§ REQUIRED WORK: Repeat the lines below exactly as written, please, from the line with "Write part 3" to the line with "obj('scratch', bm, M['chrome_label'], lp, 0)", both lines included, and no others.

[Scenes as source code]
○ ○ ○ ○

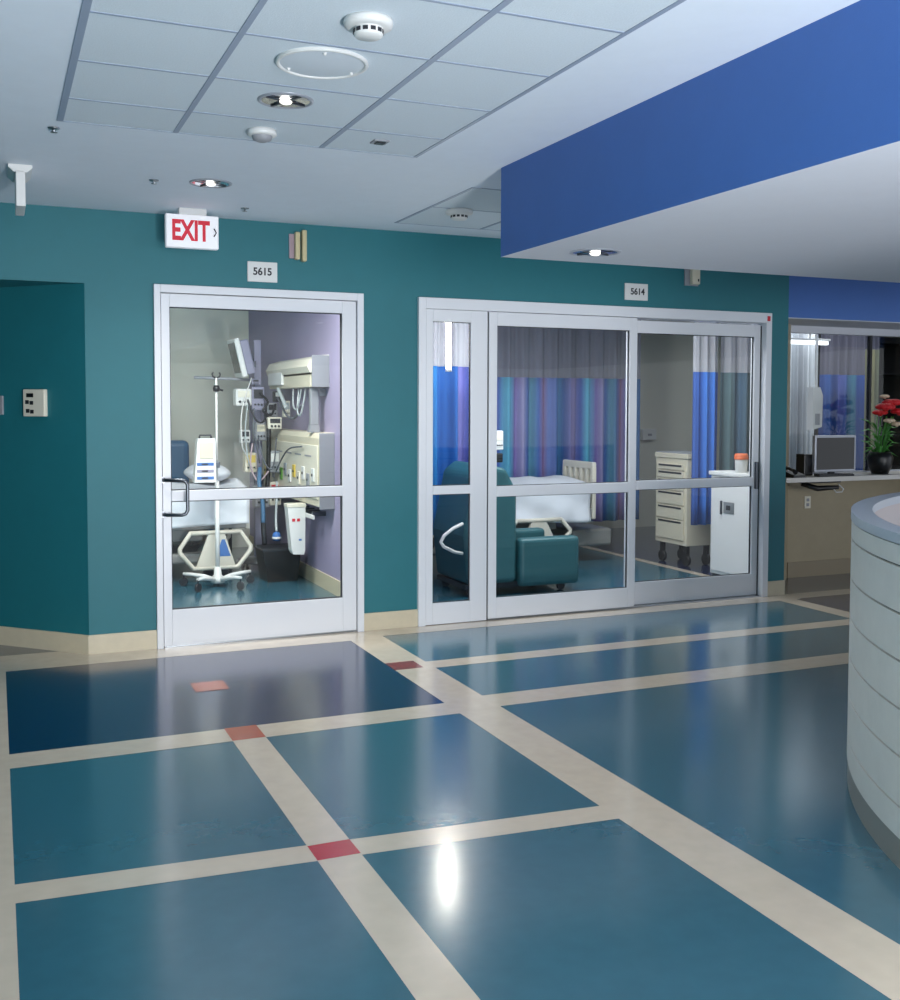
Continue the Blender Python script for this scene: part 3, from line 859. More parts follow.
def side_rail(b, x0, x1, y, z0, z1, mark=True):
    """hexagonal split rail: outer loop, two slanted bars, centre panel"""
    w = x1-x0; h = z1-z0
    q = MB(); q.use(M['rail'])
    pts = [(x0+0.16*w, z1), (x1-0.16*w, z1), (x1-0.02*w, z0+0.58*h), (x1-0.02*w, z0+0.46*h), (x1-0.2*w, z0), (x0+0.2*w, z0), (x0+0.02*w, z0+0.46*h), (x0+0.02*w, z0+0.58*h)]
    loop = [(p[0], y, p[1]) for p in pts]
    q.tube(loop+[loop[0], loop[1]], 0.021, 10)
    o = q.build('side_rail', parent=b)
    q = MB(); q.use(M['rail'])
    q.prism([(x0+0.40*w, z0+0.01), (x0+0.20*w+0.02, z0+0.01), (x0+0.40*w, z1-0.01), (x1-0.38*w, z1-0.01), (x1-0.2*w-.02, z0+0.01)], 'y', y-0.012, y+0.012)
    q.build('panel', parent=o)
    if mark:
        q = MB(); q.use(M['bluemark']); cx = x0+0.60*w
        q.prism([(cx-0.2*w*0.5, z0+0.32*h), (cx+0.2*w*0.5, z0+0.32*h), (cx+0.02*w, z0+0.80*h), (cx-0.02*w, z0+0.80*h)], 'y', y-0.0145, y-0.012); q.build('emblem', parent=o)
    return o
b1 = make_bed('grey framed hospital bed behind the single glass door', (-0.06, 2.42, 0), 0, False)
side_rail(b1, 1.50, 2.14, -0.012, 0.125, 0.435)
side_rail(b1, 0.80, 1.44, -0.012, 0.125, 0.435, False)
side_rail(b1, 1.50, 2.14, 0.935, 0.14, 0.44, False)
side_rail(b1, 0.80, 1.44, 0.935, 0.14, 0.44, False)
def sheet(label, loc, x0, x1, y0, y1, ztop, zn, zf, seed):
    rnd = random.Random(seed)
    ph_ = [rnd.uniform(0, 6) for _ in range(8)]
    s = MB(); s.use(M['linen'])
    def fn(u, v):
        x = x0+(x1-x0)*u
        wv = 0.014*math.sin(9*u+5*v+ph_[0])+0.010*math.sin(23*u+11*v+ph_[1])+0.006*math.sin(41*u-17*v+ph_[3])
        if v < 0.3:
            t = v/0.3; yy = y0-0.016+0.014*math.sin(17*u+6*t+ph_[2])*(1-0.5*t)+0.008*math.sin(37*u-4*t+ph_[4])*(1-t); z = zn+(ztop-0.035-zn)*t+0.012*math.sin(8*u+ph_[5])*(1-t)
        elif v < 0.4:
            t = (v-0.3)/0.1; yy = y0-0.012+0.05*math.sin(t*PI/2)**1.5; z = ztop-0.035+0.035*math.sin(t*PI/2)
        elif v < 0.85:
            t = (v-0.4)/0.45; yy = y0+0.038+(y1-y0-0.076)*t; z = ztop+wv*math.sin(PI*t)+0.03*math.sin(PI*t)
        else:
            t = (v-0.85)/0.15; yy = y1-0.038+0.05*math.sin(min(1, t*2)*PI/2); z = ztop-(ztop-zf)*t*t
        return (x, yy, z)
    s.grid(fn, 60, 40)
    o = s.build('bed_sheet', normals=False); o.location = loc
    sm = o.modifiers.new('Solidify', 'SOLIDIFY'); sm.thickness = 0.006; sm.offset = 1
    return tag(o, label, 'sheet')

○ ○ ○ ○

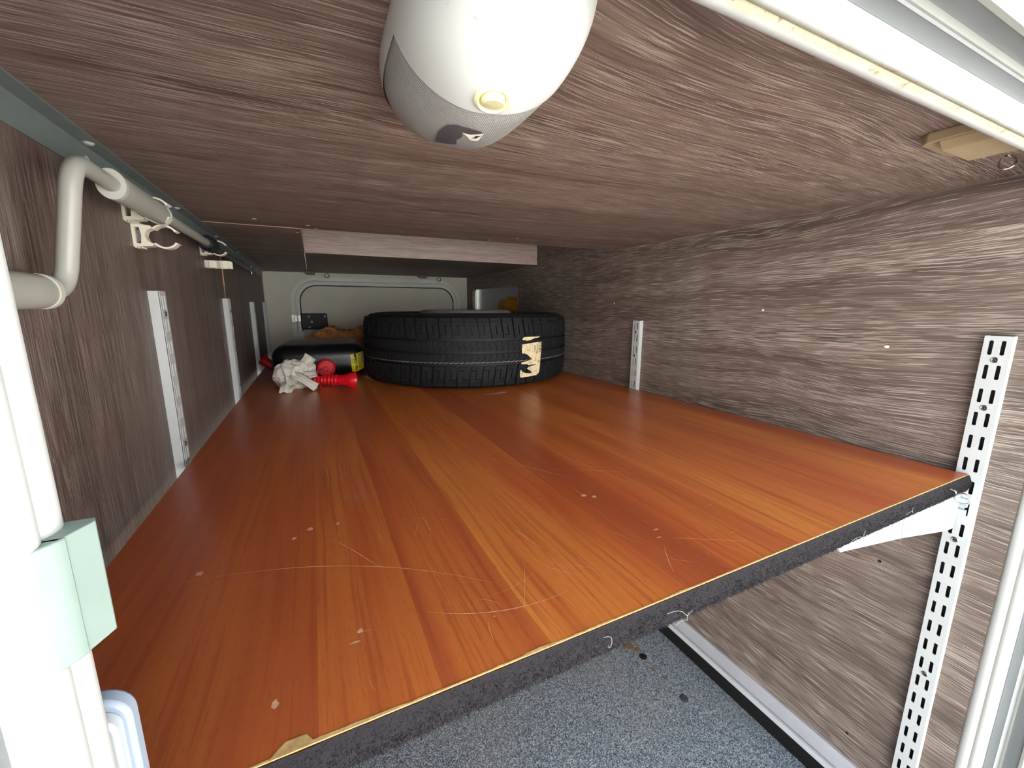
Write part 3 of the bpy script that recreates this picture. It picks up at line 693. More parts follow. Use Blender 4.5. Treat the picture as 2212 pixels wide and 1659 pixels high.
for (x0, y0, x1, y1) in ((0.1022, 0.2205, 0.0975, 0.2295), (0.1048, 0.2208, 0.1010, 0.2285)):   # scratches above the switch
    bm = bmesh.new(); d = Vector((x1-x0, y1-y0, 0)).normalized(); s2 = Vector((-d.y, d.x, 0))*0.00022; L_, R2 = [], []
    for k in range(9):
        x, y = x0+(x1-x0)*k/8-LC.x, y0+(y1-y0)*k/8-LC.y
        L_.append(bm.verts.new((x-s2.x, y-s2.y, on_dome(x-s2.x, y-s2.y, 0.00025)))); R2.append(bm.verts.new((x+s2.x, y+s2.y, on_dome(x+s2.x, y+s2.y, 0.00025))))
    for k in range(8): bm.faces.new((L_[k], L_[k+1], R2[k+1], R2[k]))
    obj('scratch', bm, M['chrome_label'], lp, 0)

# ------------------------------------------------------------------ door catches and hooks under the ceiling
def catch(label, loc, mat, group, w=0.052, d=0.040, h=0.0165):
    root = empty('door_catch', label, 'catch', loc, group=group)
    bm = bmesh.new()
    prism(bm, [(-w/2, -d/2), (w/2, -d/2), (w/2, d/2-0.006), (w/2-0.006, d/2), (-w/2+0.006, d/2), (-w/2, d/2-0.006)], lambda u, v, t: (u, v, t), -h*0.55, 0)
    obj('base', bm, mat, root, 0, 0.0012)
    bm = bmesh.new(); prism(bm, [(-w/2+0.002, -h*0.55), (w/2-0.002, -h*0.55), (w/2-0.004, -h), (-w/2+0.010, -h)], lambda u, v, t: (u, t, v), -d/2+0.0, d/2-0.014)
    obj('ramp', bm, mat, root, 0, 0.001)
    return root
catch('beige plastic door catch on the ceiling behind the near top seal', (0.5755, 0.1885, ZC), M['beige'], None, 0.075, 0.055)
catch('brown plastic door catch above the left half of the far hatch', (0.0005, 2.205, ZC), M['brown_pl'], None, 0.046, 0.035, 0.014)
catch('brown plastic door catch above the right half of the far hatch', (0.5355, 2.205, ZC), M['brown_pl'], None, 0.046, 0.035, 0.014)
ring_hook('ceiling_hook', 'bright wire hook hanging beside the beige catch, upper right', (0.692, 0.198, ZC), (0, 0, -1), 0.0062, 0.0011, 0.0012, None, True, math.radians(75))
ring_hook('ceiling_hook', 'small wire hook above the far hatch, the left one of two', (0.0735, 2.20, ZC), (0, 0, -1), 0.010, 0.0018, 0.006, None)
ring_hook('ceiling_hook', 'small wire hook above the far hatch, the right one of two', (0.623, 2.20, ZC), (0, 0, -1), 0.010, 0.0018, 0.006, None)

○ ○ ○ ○

§ REPLY:
Write part 3 of the bpy script that recreates this picture. It picks up at line 693. More parts follow. Use Blender 4.5. Treat the picture as 2212 pixels wide and 1659 pixels high.
for (x0, y0, x1, y1) in ((0.1022, 0.2205, 0.0975, 0.2295), (0.1048, 0.2208, 0.1010, 0.2285)):   # scratches above the switch
    bm = bmesh.new(); d = Vector((x1-x0, y1-y0, 0)).normalized(); s2 = Vector((-d.y, d.x, 0))*0.00022; L_, R2 = [], []
    for k in range(9):
        x, y = x0+(x1-x0)*k/8-LC.x, y0+(y1-y0)*k/8-LC.y
        L_.append(bm.verts.new((x-s2.x, y-s2.y, on_dome(x-s2.x, y-s2.y, 0.00025)))); R2.append(bm.verts.new((x+s2.x, y+s2.y, on_dome(x+s2.x, y+s2.y, 0.00025))))
    for k in range(8): bm.faces.new((L_[k], L_[k+1], R2[k+1], R2[k]))
    obj('scratch', bm, M['chrome_label'], lp, 0)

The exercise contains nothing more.